--- BEGIN ---

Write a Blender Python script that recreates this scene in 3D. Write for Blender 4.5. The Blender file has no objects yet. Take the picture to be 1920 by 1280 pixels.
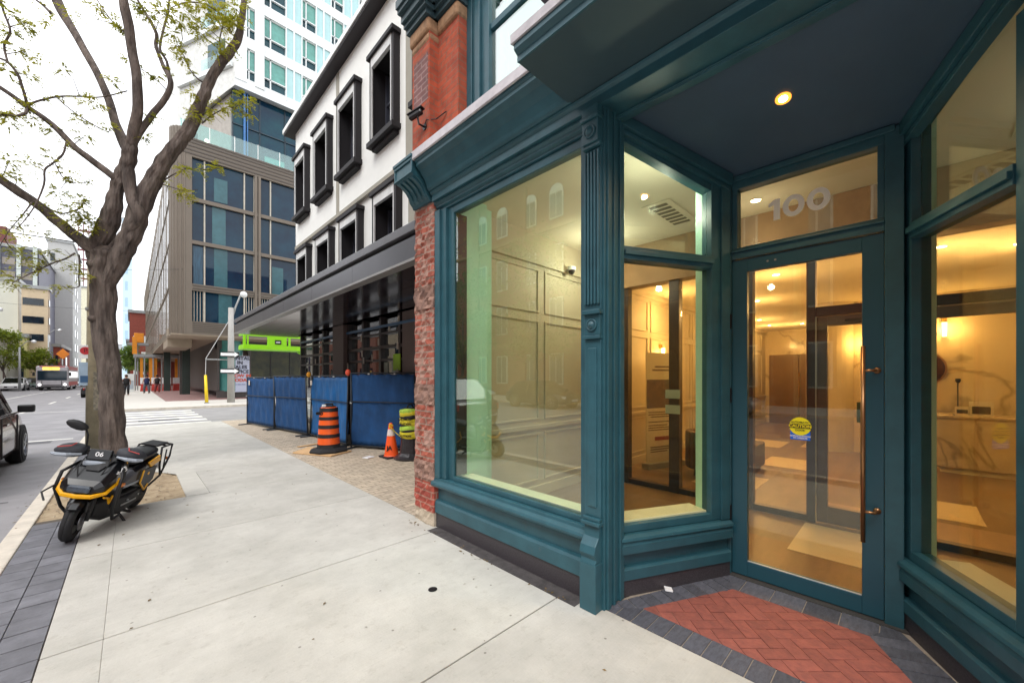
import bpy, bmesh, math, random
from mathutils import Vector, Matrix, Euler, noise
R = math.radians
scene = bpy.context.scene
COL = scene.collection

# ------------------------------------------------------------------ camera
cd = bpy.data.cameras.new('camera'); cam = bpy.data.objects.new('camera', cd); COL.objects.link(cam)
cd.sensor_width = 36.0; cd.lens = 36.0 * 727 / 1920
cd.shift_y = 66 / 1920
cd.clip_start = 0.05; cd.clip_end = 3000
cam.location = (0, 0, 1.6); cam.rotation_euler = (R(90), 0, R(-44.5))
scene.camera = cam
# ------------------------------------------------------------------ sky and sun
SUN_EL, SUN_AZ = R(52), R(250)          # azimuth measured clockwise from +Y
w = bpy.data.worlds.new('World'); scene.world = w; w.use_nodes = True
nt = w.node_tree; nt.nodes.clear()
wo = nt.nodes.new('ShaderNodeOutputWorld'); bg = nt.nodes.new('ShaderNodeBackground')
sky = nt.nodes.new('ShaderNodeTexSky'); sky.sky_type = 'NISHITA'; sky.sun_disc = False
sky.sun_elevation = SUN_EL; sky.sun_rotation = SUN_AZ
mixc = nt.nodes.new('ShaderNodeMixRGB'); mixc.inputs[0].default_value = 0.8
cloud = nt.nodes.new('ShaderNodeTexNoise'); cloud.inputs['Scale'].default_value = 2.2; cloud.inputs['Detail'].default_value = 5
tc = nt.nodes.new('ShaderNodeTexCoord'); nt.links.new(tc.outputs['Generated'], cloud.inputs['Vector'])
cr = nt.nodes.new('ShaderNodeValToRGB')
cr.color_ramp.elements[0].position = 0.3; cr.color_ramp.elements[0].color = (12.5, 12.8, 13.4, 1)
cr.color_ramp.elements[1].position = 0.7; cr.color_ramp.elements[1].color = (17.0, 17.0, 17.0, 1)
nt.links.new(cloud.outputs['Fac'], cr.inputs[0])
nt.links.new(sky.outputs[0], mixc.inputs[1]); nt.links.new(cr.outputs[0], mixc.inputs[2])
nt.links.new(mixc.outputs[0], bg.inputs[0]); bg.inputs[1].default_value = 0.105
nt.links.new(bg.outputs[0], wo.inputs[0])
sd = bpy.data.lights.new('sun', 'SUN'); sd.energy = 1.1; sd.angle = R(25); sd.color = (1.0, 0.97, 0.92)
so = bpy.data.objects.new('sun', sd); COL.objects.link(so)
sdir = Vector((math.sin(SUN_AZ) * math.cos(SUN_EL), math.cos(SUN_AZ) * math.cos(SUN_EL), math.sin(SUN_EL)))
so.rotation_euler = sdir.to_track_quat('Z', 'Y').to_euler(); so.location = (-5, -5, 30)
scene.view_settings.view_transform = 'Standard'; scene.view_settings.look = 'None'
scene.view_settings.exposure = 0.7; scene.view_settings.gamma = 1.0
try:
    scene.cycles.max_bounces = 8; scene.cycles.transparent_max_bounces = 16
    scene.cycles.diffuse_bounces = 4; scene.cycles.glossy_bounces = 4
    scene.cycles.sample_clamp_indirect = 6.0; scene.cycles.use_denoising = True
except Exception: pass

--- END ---
--- BEGIN ---

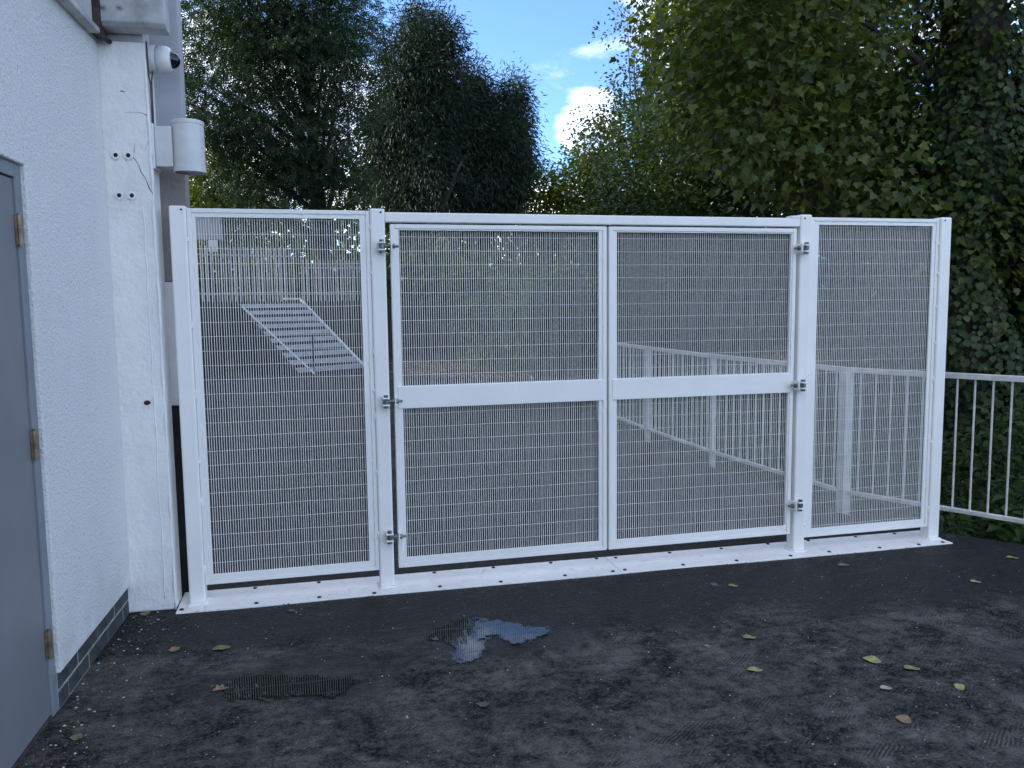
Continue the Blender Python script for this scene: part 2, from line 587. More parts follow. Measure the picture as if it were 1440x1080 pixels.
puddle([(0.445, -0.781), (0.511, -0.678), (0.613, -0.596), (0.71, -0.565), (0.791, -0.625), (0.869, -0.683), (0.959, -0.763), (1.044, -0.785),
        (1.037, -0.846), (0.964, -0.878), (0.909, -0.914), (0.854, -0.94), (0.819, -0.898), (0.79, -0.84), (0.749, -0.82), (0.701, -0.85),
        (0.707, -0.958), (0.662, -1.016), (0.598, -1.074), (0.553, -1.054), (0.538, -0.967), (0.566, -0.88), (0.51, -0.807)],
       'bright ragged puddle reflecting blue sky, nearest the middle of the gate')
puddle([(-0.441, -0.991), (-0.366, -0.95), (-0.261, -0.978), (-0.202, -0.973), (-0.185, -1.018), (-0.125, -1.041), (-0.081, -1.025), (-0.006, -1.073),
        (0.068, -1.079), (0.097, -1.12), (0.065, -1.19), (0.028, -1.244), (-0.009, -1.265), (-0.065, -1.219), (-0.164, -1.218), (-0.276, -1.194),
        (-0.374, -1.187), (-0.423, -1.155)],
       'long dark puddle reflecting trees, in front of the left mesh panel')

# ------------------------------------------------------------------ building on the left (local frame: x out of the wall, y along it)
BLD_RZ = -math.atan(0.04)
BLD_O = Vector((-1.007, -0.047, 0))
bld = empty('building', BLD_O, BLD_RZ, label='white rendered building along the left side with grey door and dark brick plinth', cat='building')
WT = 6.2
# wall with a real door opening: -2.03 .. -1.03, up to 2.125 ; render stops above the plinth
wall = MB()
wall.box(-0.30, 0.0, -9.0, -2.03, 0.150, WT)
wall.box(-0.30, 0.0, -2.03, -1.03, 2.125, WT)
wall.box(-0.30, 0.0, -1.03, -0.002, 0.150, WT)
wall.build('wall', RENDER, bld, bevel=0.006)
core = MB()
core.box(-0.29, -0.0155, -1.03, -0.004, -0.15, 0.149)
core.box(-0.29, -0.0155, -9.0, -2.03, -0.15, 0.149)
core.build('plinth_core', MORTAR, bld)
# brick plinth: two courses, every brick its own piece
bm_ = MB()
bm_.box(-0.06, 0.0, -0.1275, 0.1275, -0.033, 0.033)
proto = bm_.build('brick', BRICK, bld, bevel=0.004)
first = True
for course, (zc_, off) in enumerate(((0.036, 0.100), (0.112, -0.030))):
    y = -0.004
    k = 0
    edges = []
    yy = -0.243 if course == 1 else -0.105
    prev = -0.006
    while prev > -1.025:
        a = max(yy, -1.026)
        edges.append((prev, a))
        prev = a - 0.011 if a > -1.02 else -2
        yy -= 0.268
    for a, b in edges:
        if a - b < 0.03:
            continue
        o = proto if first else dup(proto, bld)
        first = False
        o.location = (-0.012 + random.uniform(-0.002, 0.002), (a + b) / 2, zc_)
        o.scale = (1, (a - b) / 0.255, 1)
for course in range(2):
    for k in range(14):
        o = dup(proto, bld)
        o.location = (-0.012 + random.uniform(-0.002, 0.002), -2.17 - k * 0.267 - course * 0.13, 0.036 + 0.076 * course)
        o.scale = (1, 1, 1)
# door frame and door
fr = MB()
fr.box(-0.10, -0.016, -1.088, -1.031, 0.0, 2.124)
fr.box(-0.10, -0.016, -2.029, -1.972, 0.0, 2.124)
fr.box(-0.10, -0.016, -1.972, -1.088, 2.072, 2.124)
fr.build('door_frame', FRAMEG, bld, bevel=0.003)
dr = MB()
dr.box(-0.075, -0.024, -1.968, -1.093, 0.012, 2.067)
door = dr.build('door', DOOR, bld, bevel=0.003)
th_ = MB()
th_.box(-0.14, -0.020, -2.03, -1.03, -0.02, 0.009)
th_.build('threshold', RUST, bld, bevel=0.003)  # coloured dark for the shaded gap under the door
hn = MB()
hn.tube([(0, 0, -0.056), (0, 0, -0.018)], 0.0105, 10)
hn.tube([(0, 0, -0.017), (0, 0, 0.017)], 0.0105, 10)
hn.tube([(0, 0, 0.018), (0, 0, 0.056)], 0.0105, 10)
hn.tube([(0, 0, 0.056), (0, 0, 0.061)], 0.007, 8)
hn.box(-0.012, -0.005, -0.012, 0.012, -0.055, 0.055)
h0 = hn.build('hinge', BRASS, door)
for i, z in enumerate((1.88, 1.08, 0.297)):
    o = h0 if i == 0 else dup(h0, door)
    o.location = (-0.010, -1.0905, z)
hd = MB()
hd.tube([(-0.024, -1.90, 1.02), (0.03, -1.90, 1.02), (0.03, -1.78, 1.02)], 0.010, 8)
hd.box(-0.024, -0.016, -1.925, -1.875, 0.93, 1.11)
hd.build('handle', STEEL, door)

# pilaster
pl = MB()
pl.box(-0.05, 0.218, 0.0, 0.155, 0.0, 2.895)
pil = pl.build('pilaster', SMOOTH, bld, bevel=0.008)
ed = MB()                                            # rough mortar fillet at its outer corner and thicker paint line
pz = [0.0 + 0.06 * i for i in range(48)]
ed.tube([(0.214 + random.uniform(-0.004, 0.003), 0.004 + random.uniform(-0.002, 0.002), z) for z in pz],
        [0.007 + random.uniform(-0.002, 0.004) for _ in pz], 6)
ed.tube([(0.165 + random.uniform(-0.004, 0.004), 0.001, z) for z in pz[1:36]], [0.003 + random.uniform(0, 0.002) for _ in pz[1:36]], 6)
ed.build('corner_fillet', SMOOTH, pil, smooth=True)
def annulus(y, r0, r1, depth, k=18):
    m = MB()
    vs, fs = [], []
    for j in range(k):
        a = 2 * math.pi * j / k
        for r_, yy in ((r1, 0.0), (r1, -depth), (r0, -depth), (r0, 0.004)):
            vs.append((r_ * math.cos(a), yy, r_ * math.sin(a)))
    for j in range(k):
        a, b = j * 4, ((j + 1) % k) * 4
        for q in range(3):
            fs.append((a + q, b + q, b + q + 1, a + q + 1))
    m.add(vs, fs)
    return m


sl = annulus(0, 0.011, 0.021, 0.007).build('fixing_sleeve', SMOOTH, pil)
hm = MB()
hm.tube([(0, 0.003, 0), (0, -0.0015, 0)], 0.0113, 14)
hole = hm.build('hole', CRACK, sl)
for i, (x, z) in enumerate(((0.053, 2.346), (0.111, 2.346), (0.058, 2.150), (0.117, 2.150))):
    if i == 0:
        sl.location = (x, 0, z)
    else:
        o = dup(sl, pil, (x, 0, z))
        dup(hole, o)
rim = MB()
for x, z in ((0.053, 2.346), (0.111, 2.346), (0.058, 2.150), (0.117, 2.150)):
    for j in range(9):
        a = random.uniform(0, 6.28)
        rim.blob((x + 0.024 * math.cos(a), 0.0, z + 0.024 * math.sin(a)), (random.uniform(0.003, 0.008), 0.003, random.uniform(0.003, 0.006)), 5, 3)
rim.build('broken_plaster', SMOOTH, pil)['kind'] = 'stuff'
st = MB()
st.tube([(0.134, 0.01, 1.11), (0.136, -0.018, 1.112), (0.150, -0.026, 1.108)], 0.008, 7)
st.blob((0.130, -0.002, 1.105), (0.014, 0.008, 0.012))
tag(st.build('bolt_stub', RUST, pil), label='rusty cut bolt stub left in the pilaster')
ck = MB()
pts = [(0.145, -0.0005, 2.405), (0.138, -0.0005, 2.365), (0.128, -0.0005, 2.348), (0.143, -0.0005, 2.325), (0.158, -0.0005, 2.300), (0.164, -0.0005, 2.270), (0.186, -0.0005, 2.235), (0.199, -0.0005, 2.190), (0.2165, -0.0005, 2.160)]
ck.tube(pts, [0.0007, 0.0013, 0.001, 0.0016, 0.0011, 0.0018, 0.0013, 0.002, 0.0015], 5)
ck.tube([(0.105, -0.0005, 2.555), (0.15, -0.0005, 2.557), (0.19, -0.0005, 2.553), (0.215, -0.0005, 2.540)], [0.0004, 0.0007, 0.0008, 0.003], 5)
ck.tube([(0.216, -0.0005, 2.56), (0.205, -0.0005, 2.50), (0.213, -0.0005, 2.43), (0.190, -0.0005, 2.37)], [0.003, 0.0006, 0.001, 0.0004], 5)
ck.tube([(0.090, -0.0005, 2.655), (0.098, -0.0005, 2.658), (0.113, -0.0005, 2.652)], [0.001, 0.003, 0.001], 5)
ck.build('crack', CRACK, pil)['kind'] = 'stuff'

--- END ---

From the records above, copy exactly the stretch from the line holding "Write a Blender" through the line holding "COL = scene.collection", both ends included, without the pictures.

[The output]:
Write a Blender Python script that recreates this scene in 3D. Write for Blender 4.5. The Blender file has no objects yet. Take the picture to be 1920 by 1280 pixels.
import bpy, bmesh, math, random
from mathutils import Vector, Matrix, Euler, noise
R = math.radians
scene = bpy.context.scene
COL = scene.collection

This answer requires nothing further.